Directions: From the listing below, pull out all lines with "script" in them.

[Records with scene code]

__________________________________________________

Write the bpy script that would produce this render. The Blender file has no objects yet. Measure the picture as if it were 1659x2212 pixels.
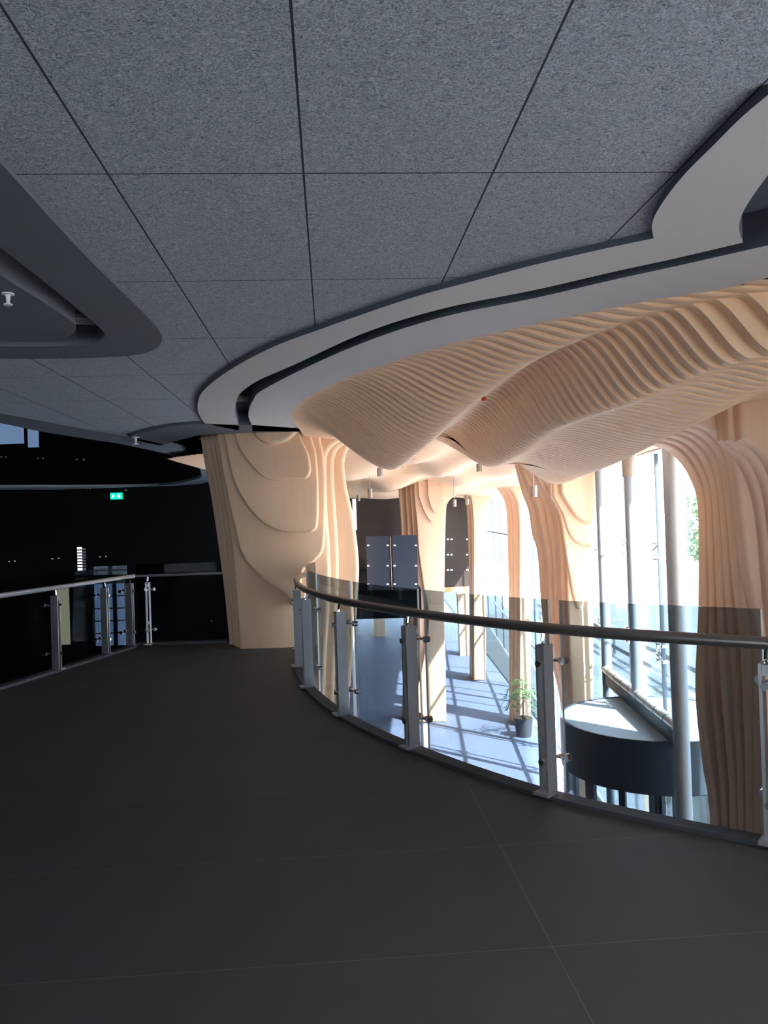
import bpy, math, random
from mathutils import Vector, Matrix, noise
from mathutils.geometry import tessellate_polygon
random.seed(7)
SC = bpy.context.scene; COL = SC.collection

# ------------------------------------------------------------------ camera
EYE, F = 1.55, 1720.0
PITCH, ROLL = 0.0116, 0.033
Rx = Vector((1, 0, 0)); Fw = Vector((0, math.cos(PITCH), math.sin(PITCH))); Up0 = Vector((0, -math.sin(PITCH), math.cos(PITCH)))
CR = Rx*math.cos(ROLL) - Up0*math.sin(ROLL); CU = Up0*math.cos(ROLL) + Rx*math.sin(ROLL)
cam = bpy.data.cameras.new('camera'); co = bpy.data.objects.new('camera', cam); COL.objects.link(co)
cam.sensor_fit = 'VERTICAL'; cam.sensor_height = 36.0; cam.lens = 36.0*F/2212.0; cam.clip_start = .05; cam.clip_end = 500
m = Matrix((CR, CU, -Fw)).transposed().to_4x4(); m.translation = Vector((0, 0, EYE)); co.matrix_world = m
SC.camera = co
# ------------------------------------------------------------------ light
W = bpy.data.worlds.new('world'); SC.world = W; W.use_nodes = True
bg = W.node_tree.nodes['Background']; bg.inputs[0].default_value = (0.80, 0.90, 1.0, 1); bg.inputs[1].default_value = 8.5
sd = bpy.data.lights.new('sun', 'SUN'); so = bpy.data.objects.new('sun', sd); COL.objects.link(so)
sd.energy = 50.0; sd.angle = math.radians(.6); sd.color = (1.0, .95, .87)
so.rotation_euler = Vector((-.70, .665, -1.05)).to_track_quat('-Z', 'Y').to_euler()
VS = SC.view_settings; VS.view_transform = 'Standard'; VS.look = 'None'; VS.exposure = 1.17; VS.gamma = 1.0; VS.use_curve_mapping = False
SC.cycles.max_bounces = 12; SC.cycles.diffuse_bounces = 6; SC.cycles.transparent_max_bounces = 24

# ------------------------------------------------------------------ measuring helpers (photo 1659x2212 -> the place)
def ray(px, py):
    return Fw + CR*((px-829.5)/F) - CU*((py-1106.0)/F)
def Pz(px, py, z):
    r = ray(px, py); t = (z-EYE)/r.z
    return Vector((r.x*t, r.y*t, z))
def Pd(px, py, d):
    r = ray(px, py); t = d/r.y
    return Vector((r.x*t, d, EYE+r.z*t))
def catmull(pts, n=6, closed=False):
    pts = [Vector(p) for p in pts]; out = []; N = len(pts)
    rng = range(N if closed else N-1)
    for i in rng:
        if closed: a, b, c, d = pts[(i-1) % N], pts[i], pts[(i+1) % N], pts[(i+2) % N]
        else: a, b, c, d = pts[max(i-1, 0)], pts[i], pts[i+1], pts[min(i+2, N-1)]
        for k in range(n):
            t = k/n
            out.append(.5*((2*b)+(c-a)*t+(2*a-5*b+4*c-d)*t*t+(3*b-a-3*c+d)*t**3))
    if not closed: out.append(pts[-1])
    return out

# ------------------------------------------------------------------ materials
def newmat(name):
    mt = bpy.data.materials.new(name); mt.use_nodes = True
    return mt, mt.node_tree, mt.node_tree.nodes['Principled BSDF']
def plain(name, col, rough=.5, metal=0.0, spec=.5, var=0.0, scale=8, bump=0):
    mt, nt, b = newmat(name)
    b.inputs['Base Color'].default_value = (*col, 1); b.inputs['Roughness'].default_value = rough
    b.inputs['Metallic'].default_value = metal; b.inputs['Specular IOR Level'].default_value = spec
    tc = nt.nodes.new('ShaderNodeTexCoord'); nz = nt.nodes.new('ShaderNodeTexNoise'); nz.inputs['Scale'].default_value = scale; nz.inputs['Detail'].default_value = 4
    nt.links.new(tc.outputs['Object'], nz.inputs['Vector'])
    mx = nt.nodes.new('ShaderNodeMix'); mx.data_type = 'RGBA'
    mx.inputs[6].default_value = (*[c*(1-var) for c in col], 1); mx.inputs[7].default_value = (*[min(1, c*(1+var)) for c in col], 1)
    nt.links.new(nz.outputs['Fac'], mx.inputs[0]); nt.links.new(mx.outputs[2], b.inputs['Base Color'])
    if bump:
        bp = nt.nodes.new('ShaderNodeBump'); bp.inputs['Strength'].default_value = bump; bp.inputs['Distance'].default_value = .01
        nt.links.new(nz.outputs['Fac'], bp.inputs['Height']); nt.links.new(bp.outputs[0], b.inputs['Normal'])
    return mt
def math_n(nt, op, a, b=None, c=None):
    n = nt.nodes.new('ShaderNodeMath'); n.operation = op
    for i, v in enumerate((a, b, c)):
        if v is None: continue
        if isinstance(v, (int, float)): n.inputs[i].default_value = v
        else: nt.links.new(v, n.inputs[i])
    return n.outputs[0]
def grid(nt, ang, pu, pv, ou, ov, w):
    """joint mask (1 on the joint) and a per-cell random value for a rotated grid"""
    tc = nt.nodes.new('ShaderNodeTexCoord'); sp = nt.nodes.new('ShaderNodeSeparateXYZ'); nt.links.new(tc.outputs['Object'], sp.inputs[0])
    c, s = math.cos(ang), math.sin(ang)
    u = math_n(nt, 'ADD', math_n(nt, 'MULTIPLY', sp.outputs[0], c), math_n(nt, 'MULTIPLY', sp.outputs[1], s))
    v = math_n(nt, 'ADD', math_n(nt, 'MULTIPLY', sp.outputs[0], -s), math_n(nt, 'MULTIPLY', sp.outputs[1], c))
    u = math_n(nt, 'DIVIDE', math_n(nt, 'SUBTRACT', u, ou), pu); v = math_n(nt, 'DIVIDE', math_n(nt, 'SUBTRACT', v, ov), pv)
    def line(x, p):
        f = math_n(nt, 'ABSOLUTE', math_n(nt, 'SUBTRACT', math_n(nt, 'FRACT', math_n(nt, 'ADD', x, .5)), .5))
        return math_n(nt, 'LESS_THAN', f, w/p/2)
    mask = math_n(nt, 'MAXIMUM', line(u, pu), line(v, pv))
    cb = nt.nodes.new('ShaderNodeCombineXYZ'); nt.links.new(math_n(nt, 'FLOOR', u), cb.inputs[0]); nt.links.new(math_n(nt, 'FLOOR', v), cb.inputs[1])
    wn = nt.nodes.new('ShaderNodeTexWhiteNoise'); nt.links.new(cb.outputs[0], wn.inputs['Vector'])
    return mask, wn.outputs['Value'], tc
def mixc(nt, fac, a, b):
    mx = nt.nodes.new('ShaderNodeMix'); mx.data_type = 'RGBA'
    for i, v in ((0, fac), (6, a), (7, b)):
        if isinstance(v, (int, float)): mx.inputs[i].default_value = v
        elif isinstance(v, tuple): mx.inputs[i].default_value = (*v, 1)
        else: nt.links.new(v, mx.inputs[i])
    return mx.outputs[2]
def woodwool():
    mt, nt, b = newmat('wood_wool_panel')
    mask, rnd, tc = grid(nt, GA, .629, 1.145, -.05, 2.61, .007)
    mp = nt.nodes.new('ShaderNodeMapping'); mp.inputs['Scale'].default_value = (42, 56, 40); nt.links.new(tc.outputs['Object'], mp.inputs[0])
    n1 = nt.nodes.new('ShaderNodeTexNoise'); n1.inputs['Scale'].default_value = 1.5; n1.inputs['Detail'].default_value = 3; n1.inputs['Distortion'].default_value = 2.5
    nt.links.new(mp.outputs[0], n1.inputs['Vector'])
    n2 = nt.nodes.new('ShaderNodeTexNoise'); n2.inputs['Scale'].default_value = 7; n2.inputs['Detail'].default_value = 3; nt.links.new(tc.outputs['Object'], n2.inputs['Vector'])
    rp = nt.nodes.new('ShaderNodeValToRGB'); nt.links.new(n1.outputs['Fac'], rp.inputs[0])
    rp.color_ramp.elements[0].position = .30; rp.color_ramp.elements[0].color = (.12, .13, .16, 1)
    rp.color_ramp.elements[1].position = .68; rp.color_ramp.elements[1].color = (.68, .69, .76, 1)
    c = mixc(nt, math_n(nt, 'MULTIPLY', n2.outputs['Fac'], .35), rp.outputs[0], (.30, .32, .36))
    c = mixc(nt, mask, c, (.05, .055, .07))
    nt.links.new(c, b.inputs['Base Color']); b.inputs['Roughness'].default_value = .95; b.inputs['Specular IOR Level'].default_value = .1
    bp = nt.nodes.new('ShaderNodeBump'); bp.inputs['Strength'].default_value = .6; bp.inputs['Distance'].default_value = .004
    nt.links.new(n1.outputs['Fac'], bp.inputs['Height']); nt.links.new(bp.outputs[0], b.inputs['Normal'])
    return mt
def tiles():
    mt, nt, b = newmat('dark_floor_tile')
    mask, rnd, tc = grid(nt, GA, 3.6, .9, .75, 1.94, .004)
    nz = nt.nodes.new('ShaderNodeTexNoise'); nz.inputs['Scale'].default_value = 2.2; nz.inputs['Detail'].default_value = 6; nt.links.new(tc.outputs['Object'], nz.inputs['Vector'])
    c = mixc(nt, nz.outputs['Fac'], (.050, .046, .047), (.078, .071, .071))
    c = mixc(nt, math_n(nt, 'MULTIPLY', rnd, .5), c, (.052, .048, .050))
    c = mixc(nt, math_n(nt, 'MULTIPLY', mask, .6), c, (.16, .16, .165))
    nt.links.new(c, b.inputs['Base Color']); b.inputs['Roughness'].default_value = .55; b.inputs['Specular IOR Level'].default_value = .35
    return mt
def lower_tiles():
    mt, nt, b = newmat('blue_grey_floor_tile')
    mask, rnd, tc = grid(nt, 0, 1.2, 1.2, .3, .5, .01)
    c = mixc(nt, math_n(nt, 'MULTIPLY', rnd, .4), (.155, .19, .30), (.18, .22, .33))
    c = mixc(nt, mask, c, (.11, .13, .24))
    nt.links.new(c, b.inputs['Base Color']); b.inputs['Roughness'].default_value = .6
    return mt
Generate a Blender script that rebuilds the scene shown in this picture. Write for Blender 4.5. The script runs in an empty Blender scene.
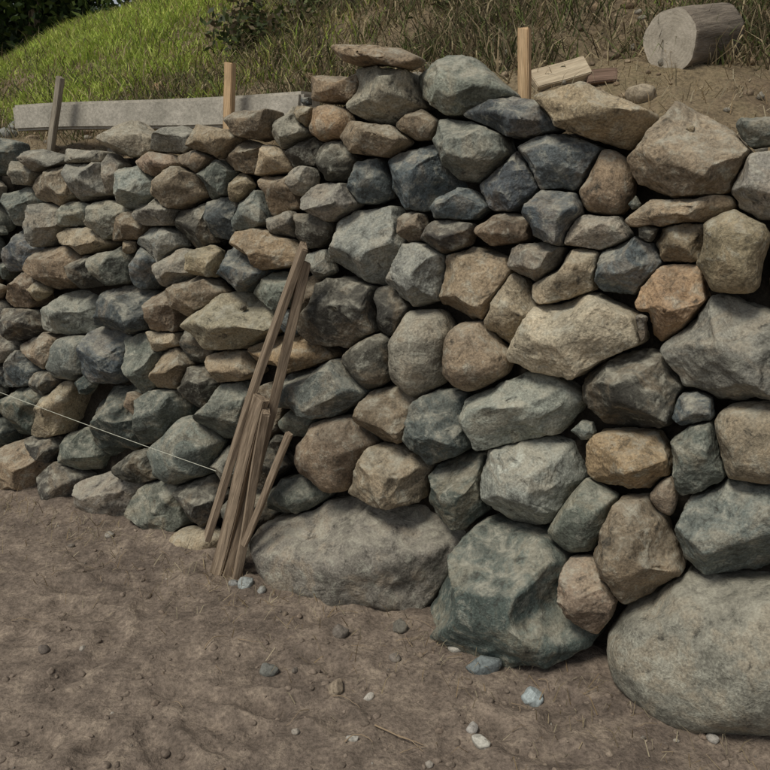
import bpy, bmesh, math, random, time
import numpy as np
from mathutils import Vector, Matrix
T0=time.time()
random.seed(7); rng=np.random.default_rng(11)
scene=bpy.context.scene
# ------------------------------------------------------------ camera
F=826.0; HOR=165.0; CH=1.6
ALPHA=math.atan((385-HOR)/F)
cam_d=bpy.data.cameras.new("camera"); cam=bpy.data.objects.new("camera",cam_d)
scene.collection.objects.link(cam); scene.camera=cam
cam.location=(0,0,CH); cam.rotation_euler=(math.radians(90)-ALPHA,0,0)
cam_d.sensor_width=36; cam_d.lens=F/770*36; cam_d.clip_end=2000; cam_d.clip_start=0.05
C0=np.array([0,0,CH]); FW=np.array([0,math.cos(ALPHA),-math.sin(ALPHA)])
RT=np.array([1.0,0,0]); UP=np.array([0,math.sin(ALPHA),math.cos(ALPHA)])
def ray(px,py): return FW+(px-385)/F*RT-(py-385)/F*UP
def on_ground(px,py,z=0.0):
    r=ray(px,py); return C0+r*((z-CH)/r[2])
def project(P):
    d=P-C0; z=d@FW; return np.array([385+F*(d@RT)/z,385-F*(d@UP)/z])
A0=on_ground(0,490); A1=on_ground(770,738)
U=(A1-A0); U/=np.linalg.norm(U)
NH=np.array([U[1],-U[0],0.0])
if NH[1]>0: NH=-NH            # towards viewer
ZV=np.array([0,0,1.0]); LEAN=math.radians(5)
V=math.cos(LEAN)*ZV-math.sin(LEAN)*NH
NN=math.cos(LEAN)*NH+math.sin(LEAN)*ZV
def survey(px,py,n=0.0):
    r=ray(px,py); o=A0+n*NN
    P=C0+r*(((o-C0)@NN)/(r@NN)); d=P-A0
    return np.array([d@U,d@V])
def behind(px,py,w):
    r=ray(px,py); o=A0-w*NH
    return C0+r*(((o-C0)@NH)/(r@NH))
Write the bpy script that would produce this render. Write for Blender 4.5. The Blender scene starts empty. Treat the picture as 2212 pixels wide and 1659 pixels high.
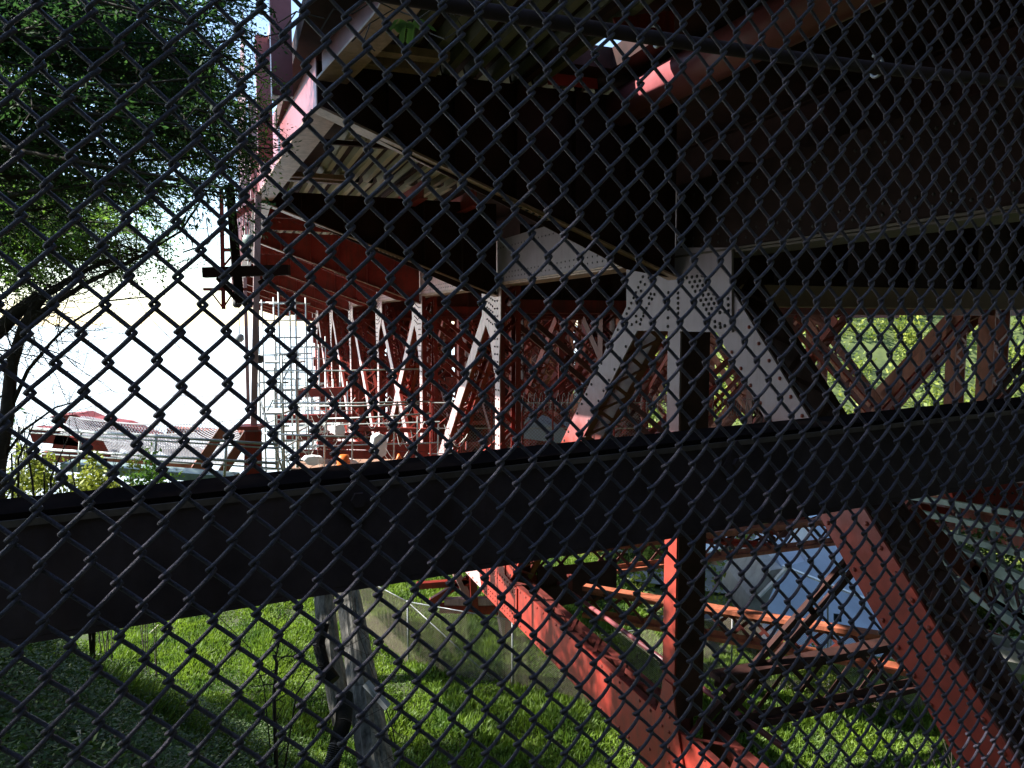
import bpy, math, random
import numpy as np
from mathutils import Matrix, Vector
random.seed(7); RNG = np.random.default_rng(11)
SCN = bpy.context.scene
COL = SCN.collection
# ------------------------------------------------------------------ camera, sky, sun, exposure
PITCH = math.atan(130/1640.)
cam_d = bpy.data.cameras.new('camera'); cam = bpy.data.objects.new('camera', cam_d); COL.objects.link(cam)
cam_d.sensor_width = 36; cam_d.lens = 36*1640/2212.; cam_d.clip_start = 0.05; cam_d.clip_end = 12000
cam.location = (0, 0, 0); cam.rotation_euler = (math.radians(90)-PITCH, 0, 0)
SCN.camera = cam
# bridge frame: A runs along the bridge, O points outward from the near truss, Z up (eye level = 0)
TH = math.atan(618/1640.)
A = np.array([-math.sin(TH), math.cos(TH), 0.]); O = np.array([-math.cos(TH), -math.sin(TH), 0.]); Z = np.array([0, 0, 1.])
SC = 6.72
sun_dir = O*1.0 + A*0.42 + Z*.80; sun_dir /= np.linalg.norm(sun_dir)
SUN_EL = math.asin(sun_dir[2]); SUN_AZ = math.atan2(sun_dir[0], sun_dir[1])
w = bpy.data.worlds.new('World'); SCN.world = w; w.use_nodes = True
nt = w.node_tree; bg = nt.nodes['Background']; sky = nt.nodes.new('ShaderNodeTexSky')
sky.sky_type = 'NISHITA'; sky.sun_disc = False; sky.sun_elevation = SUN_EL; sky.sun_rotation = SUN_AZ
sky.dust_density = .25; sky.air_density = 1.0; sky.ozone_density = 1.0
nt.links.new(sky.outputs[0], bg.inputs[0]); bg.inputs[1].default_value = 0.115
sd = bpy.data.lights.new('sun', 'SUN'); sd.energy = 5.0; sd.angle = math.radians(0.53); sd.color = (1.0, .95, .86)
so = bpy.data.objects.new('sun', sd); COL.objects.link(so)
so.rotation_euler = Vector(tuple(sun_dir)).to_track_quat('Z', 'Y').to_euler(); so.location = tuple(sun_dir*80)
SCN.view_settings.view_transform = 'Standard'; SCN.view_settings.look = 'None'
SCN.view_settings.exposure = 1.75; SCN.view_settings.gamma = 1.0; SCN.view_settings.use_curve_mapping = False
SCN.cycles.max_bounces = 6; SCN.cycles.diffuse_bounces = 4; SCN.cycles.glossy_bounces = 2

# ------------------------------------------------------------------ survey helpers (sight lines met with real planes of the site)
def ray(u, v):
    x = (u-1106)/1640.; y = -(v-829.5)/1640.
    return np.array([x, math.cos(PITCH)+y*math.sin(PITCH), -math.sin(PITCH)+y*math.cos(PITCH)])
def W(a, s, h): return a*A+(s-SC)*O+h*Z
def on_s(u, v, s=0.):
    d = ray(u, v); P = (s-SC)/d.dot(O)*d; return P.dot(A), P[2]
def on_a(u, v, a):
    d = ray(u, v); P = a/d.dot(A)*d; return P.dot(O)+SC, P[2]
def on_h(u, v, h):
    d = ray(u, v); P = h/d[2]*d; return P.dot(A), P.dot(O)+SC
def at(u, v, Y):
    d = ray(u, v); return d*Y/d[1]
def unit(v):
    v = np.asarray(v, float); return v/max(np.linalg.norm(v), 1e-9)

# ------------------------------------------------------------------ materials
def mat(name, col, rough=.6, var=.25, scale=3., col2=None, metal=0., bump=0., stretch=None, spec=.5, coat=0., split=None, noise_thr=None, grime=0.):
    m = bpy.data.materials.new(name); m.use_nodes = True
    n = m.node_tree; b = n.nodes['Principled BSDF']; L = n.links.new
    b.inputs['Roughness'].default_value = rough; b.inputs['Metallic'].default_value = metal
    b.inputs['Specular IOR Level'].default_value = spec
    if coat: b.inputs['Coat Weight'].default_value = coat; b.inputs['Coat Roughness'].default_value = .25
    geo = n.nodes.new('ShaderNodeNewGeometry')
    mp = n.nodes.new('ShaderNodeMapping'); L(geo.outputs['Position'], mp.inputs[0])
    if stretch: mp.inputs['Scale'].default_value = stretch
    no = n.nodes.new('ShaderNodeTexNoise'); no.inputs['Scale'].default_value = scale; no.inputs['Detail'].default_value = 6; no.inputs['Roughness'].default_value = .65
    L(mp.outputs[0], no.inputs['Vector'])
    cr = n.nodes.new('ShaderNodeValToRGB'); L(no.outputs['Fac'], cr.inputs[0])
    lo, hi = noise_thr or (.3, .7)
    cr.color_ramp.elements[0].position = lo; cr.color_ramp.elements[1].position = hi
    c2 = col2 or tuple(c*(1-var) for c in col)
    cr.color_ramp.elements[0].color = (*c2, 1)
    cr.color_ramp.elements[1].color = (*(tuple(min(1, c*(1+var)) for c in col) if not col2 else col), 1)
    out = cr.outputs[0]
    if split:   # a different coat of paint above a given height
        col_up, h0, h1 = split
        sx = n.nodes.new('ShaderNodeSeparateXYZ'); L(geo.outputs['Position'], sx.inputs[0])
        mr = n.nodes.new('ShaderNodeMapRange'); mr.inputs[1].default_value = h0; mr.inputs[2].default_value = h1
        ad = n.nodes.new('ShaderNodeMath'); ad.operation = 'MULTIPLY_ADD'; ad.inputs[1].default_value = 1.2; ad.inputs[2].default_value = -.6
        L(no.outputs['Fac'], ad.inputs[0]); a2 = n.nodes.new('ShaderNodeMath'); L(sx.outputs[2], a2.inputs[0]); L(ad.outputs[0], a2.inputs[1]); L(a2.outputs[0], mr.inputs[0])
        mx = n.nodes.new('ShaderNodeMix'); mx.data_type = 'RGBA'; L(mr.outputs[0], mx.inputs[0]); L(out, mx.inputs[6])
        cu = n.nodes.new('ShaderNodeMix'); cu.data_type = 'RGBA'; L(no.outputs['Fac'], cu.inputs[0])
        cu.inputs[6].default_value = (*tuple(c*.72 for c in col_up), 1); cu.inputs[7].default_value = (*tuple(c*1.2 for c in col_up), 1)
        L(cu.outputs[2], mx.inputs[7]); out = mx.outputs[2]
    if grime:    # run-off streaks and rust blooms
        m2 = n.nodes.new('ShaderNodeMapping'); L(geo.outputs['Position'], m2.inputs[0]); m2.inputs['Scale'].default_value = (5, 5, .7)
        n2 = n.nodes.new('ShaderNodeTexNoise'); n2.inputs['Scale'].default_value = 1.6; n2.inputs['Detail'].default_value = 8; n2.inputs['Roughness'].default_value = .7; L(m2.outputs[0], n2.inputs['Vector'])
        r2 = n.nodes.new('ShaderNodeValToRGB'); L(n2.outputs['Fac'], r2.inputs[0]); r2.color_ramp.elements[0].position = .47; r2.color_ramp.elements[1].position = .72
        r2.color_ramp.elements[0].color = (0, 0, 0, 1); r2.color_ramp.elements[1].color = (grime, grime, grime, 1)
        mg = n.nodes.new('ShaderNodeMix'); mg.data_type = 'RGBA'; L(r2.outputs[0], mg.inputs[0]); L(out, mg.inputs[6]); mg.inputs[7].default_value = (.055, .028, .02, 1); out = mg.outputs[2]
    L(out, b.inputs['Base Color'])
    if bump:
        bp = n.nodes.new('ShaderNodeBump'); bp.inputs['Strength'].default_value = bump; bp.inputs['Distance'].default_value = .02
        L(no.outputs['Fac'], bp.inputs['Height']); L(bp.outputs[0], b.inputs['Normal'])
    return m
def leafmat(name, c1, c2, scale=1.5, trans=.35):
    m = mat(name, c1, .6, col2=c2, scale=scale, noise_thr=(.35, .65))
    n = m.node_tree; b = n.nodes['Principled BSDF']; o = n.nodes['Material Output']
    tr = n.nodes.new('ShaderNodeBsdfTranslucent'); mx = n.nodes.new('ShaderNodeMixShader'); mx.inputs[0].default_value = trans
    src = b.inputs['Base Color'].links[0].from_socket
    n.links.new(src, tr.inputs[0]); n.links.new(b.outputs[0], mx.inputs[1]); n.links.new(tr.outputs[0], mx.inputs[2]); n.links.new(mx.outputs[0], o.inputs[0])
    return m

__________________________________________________

Exercise answer:
Write the bpy script that would produce this render. The Blender file has no objects yet. Measure the picture as if it were 1659x2212 pixels.
Generate a Blender script that rebuilds the scene shown in this picture. Write for Blender 4.5. The script runs in an empty Blender scene.
Write the bpy script that would produce this render. Write for Blender 4.5. The Blender scene starts empty. Treat the picture as 2212 pixels wide and 1659 pixels high.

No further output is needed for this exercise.